Pop, pop, pop: Were those fire crackers or gunshots?

Photo by LaBellaVida/Flickr

Photo by jkyms72/Flickr

Many Eastsiders will be asking that question this weekend as the upcoming Fourth of July holiday promises to deliver the annual barrage of fireworks with the occasional burst of  gunfire or at least what sounds like gunfire. Police instruct residents to call 911 when they hear gunshots. But that can get confusing  when your neighborhood is filled with the sounds of bombs bursting in air during July 4 celebrations (remember to keep pets indoors).  How do you know if that popping sound down the block  is an M-80 fire cracker, a 9 mm semi-automatic or a 12-gauge shotgun?  The Eastsider asked some folks who are familiar with the sounds of the season to help tell the difference.

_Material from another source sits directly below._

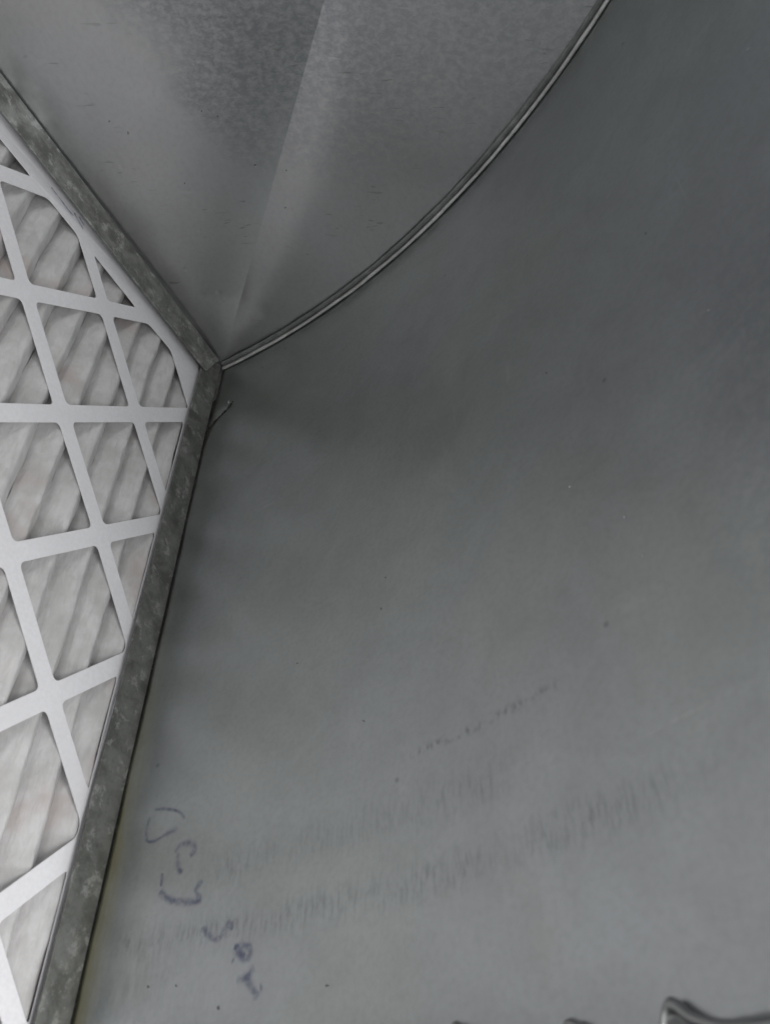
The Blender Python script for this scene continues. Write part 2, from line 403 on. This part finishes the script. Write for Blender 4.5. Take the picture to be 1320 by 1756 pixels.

Capt. Bill Murphy, LAPD Northeast Division:

Some fireworks are more rapid – think of firecrackers, very fast and random – as opposed to gun fire, which can be a consistent sound.  Firing a 9 MM will give off the same sound for each shot. Also, some fireworks can be very loud and a one-time explosion (think big rocket).  They also have a sound associated with the launch before the explosion (sizzling sound from the wick/fuse lighting).  Hopefully, this helps a little.

Sally Fernandez, spokeswoman with Safety Dynamics, a maker of gun shot recognition systems:

Let me just say in general that firecracker and small arms fire – like a 9 mm or a 22 – sound signatures are very, very similar.  That being said, it is very difficult to distinguish between the two with the normal ear.  Gunshot systems use a variety of technologies to reduce this confusion.  Police departments, if they get a gunshot alert, are able to see video of what caused the gunshot (i.e.; the person or vehicle that it came from) or hear the gunshot.  This helps them to reduce the confusion between the two events. Unfortunately, the average person is left with their ears only.

Senior Lead Officer Albert Polehonki, LAPD Northeast Division:

Sometimes its hard to tell the difference for us as well. My best explanation is that gunshots are usually heard in a distinct sequence, or a steady pattern, sometimes fast or slow depending on how fast the shooter pulls the trigger. Firecrackers usually don`t have any pattern especially when a whole package is lit.

Darin Williams, owner of Select Patrol*:

In most cases when I hear gunshots, it is most often a volley of multiple shots fired in rapid succession and not tremendously loud.

Lt. Wes Buhrmester, LAPD Rampart Division:

Most fireworks can be classified as sharp and low-volume, as with firecrackers, or booming, as in a small explosion (M80 and such).  Also, most fireworks make a flash, if one is watching the skies or horizon.  Gunshots are audibly more defined, and on July 4 or New Year’s Eve, often happen in succession, since those shots are often done in a “celebratory” manner.  Of course, if one has any doubt, call the police and we will check it out.

* Select Patrol is an Eastsider advertiser


  1. What a great and informative post — this is one of those unanswered questions I’ve had for years!

  2. Informative, yet I’m still confused! Highland Park has been ablaze with pops and booms lately. My poor dogs won’t come out of hiding.

  3. I just had heard gun shot it sound really close to me what do I do

  4. I am a Vietnam Vet and I do not like the sound of gunfire or M80’s , etc. It bothers my sleep. The LAPD apparently have chosen not to go where there is apparently gunfire. They get paid plenty, but they choose to play it safe. Last night, is was like in the war, until 2am.